PROBLEM REQUIREMENTS
Set the listing down again in full, word for word, with the pictures left out.

RAW DATA
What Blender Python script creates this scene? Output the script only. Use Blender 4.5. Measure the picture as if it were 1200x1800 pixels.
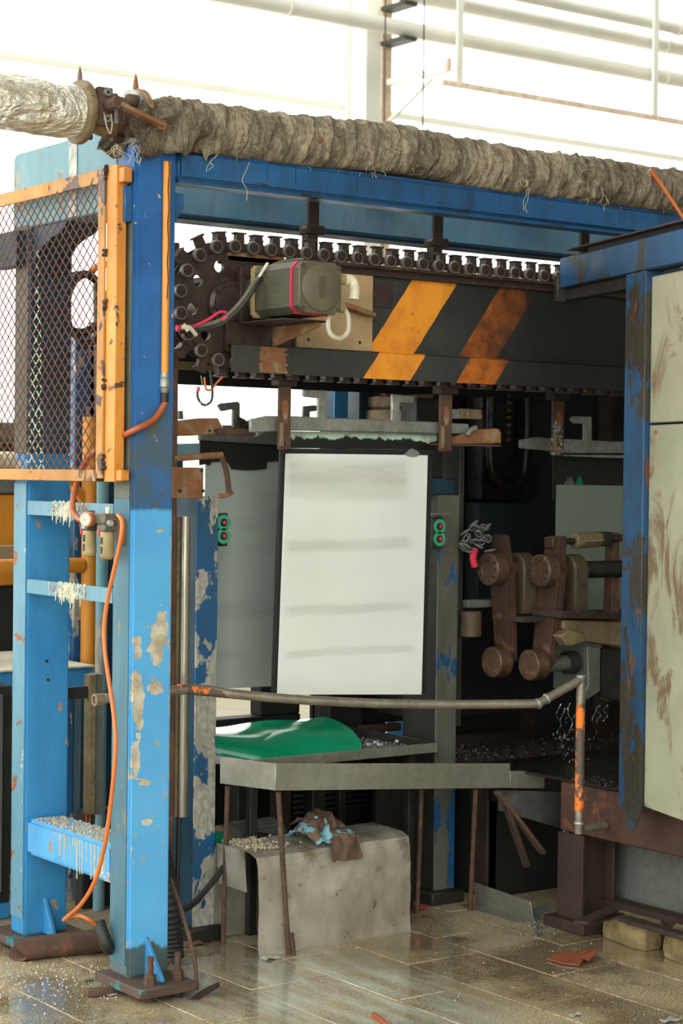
import bpy, bmesh, math, random
from mathutils import Vector, Matrix, noise
random.seed(7)
for o in list(bpy.data.objects): bpy.data.objects.remove(o, do_unlink=True)
SC = bpy.context.scene
COL = SC.collection
V = Vector
R_ = math.radians

# ------------------------------------------------------------------ camera
F = 3378.0; ROLL = .012; HOR = 835.0; AZ = R_(53.7); EYE = 1.6
TILT = math.atan((900 - HOR) / F)
fh = V((math.cos(AZ), math.sin(AZ), 0)); rh = V((math.sin(AZ), -math.cos(AZ), 0)); up = V((0, 0, 1))
FW = fh * math.cos(TILT) - up * math.sin(TILT)
u0 = up * math.cos(TILT) + fh * math.sin(TILT)
CR = rh * math.cos(ROLL) + u0 * math.sin(ROLL)
CU = u0 * math.cos(ROLL) - rh * math.sin(ROLL)
CAM = V((-3.034, -5.209, EYE))
cd = bpy.data.cameras.new('camera'); co = bpy.data.objects.new('camera', cd); COL.objects.link(co)
cd.sensor_fit = 'VERTICAL'; cd.sensor_height = 36; cd.sensor_width = 24; cd.lens = F / 1800 * 36
cd.clip_start = .05; cd.clip_end = 200
m3 = Matrix((CR, CU, -FW)).transposed()
co.matrix_world = Matrix.Translation(CAM) @ m3.to_4x4()
SC.camera = co
cd.dof.use_dof = True; cd.dof.focus_distance = 6.3; cd.dof.aperture_fstop = 5.6

def P(x, y, X=None, Y=None, Z=None, D=None):
    """survey helper: where the sight line of a photo point meets a known plane of the machine"""
    d = FW * F + CR * (x - 600) + CU * (900 - y)
    if D is not None:
        p0, n = D
        return CAM + d * ((p0 - CAM).dot(n) / d.dot(n))
    i, v = (0, X) if X is not None else (1, Y) if Y is not None else (2, Z)
    return CAM + d * ((v - CAM[i]) / d[i])

# ------------------------------------------------------------------ world, lights, exposure
w = bpy.data.worlds.new('overcast_sky'); SC.world = w; w.use_nodes = True
bg = w.node_tree.nodes['Background']; bg.inputs[0].default_value = (.975, 1.0, .975, 1); bg.inputs[1].default_value = 3.0
SC.view_settings.view_transform = 'Standard'; SC.view_settings.look = 'None'
SC.view_settings.gamma = 1; SC.view_settings.use_curve_mapping = False
SC.view_settings.exposure = 0.4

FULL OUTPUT
What Blender Python script creates this scene? Output the script only. Use Blender 4.5. Measure the picture as if it were 1200x1800 pixels.
import bpy, bmesh, math, random
from mathutils import Vector, Matrix, noise
random.seed(7)
for o in list(bpy.data.objects): bpy.data.objects.remove(o, do_unlink=True)
SC = bpy.context.scene
COL = SC.collection
V = Vector
R_ = math.radians

# ------------------------------------------------------------------ camera
F = 3378.0; ROLL = .012; HOR = 835.0; AZ = R_(53.7); EYE = 1.6
TILT = math.atan((900 - HOR) / F)
fh = V((math.cos(AZ), math.sin(AZ), 0)); rh = V((math.sin(AZ), -math.cos(AZ), 0)); up = V((0, 0, 1))
FW = fh * math.cos(TILT) - up * math.sin(TILT)
u0 = up * math.cos(TILT) + fh * math.sin(TILT)
CR = rh * math.cos(ROLL) + u0 * math.sin(ROLL)
CU = u0 * math.cos(ROLL) - rh * math.sin(ROLL)
CAM = V((-3.034, -5.209, EYE))
cd = bpy.data.cameras.new('camera'); co = bpy.data.objects.new('camera', cd); COL.objects.link(co)
cd.sensor_fit = 'VERTICAL'; cd.sensor_height = 36; cd.sensor_width = 24; cd.lens = F / 1800 * 36
cd.clip_start = .05; cd.clip_end = 200
m3 = Matrix((CR, CU, -FW)).transposed()
co.matrix_world = Matrix.Translation(CAM) @ m3.to_4x4()
SC.camera = co
cd.dof.use_dof = True; cd.dof.focus_distance = 6.3; cd.dof.aperture_fstop = 5.6

def P(x, y, X=None, Y=None, Z=None, D=None):
    """survey helper: where the sight line of a photo point meets a known plane of the machine"""
    d = FW * F + CR * (x - 600) + CU * (900 - y)
    if D is not None:
        p0, n = D
        return CAM + d * ((p0 - CAM).dot(n) / d.dot(n))
    i, v = (0, X) if X is not None else (1, Y) if Y is not None else (2, Z)
    return CAM + d * ((v - CAM[i]) / d[i])

# ------------------------------------------------------------------ world, lights, exposure
w = bpy.data.worlds.new('overcast_sky'); SC.world = w; w.use_nodes = True
bg = w.node_tree.nodes['Background']; bg.inputs[0].default_value = (.975, 1.0, .975, 1); bg.inputs[1].default_value = 3.0
SC.view_settings.view_transform = 'Standard'; SC.view_settings.look = 'None'
SC.view_settings.gamma = 1; SC.view_settings.use_curve_mapping = False
SC.view_settings.exposure = 0.4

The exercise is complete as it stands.